How are they structured? Do you see patterns? What makes the jokes that are funny, funny? What is the subject material of their jokes?

2. Analyze the audience.

Based on your study of the jokes themselves, how would you describe the audience? What do they like? What do they believe? What are their interests? How old are they? Remember to link your conclusion to your observations from the jokes you’ve been studying.

3. Brainstorm.

Throw out ideas for your team of joke writers to bat around. Get access to a dry-erase board or a way to project a computer screen onto a wall for all to see. What are some funny ideas for jokes? (Not the jokes themselves.) Build on each other’s ideas and don’t hold back. No judgment, just ideas.

4. Write rough jokes.

Try converting your funny ideas into the joke structures you identified earlier.

5. Try out your jokes.

Seek out an audience who hasn’t been privy to the creation of your jokes. Try them out. Ask some of your test audience just to read the jokes. For others, you can try to deliver the jokes as a host would. Does your audience laugh? If yes, the jokes are funny. If not, they are not funny.

6. Revise the jokes.

The most effective jokes—as you noticed in your study of the form—use exactly the right word for the moment and often are as concise and tight as possible. They also rely on rhythms, almost like poetry. Go back to the example jokes you thought were best and see if you can polish your jokes so they work in similar ways.

REFLECT

That was really difficult, wasn’t it? If you got anything other than blank stares from your audience, you’ve done tremendously well. If you got blank stares, you’ve experienced what every comedian in the world has been through the first time they tried writing and telling jokes.

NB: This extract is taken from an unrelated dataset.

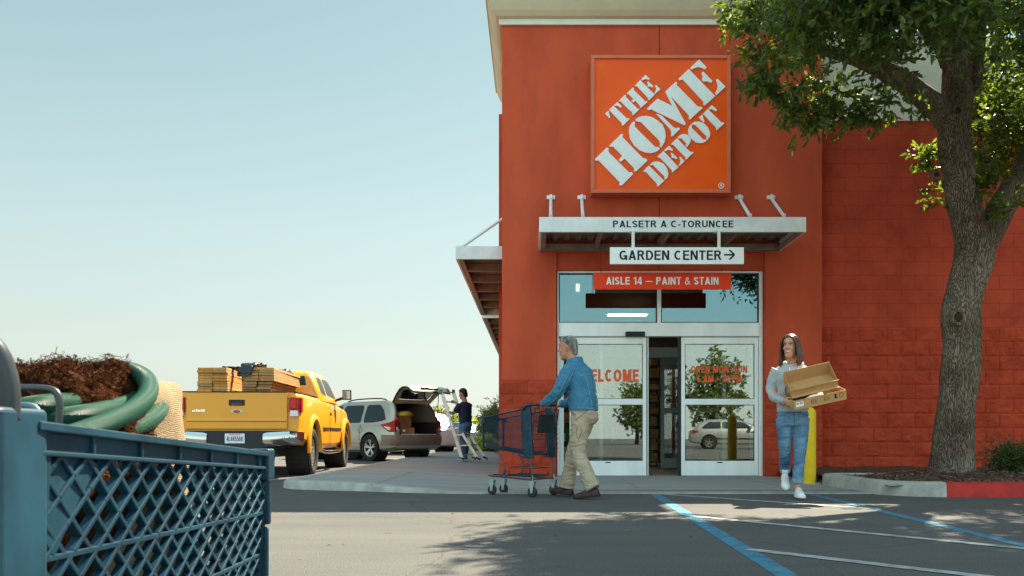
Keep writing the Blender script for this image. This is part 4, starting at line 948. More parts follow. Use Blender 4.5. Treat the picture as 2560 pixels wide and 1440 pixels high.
for x in(0,3.57):
    for s in(-1,1):
        wheel(TR,x,s*.87,.405,.27,'five',s)
        m=MB(); pr=[]
        for k in range(21):
            a=R(-8+196*k/20); c_,s_=math.cos(a),math.sin(a); pr.append([V((x+c_*.495,s*.985,.47+s_*.495)),V((x+c_*.505,s*1.045,.47+s_*.505)),V((x+c_*.565,s*1.035,.47+s_*.565)),V((x+c_*.60,s*1.0,.47+s_*.60)),V((x+c_*.52,s*.97,.47+s_*.52))])
        m.loft(pr); m.build('fender_flare',YEL,TR,local=True,smooth=True,ang=60)
        m=MB(); m.lathe([(.495,s*.60),(.495,s*.97)],(x,0,.47),24,ax='y'); m.lathe([(.001,s*.60),(.495,s*.60)],(x,0,.47),24,ax='y'); m.build('wheel_well',TRIM,TR,local=True,fix=False)
for s in(-1,1):
    m=MB(); m.tube([(.95,s*.92,.42),(1.05,s*1.03,.37),(2.75,s*1.03,.37),(2.85,s*.92,.42)],.045,12,1,flat=.8); m.build('side_step',CHROME,TR,local=True,smooth=True)
    m=MB(); m.bar((2.62,s*.93,1.40),(2.60,s*1.08,1.45),.05,.05); mb_=m.build('mirror',TRIM,TR,local=True)
    m=MB(); m.loft([rrect(-.05,.05,.09,z_,.03,3,.04) for z_ in(0,.02,.18,.20)]); m.v=[(x+2.62,y+s*1.17,z+1.42) for x,y,z in m.v]; m.build('mirror_housing',TRIM,mb_,local=True,smooth=True)
    m=MB(); m.box(2.560,2.568,s*1.17-.075,s*1.17+.075,1.44,1.60); m.build('mirror_glass',mat('mirror_glass',(.25,.28,.25),.05,1),mb_,local=True)
    m=MB(); m.bar((1.80,s*1.022,1.18),(1.98,s*1.022,1.18),.03,.03); m.build('door_handle',CHROME,TR,local=True,bev=.008)
    m=MB(); m.box(.90,1.55,s*1.005-.012,s*1.005+.012,.80,.84); m.box(1.62,2.9,s*1.005-.012,s*1.005+.012,.80,.84); m.build('side_trim',TRIM,TR,local=True)
    m=MB()
    for x in(1.60,): m.box(x-.005,x+.005,s*1.003-.003,s*1.003+.003,.50,1.30)
    m.box(2.92,2.93,s*1.003-.003,s*1.003+.003,.55,1.25); m.build('door_gap',TRIM,TR,local=True)
    m=MB(); m.box(-1.16,.78,s*.80 if s>0 else -.93,.93 if s>0 else -.80,1.388,1.405); m.build('bed_rail',TRIM,TR,local=True,bev=.005)
m=MB(); m.box(3.05,3.3,-.01,.01,1.0,1.04); m.build('badge',CHROME,TR,local=True)
m=MB(); m.box(4.55,4.63,-.7,.7,.6,1.0); m.build('grille',CHROME,TR,local=True,bev=.02)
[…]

Why, do you think, is joke writing so hard? What are the skills that go into writing jokes? If this was the kind of career you wanted to pursue, what sorts of things should you be doing to train for that eventuality?

Think of it this way: If your goal is to become a concert violinist, there are things you’re going to do to achieve that goal. What if your goal is to write jokes? What should you be doing?

Do you have something in mind for your own future? What are the experiences, what is the knowledge, that stand between you and what you might like to do?

COLLABORATION

There is a paradox at the heart of writing, in that as we’re doing it, it is largely a solo pursuit, and yet, at the same time, we can see all writing as essentially collaborative.

Writing without an audience to respond to you is like the old parable about a tree falling in the forest: if no one is around, does it make a sound? Only when writing intersects with an audience do we create meaning. That is a collaborative act. The meaning would not exist without the work of both the writer and the audience. Sometimes those meanings are different from what the original author intended, which highlights how difficult collaboration can be.

Sometimes that disconnect is the fault of the writer failing to carefully craft their message. Other times, though, it is the reader who is not holding up their end of the bargain and is misinterpreting a message by not reading closely enough or even by being fogged by bias. The collaboration breaks down when either one of the parties doesn’t fulfill their responsibilities.

One of the things I like most about trying to write humor (as in the jokes experience) is that the audience feedback is instantaneous and cannot be faked. Either people laugh or they don’t. Their laughter is the audience fulfilling its part of the collaboration. Occasionally, a silent audience can be blamed on the audience itself, but almost always the fault is found in the writer. There’s something very pure about this, knowing when you’ve succeeded and when you haven’t.

Writers and their editors have an inherently collaborative relationship. Ideally, the editor is focused on helping the writer best express their message, which requires the editor to understand the writer’s intent, and the writer to be open to accepting the editor’s feedback.

And there are types of writing where even the writing itself is collaborative. Technical writing often involves collaboration in putting together long and complex documents where different parts are farmed out to different people. In this kind of work, the collaboration tends to require a lot of upfront planning, after which individuals go off to fulfill their part of the project.

Writing for television often requires a blend of collaborative styles. There is always someone in charge, a host (as in a late-night show) or a “showrunner,” who must manage a team of writers. In some cases, like in a TV drama, a season-long arc will be established, and then the writers go off to craft individual episodes, which are brought back to the group for feedback, which leads to revision. Ultimately, the person in charge makes the final decision.

Other times, writers will literally be in a writers’ room collaborating in real time to generate ideas or propose particular jokes. Participating effectively in this kind of atmosphere requires a healthy mix of ego and humility. One must be confident enough to throw ideas into the mix, and humble enough to accept when someone else’s idea is better. Not easy to do.

I find thinking of writing as collaborative makes the act of writing considerably less lonely. It can be highly motivating to know that our work is going into the world and other people will get to make something of it for themselves.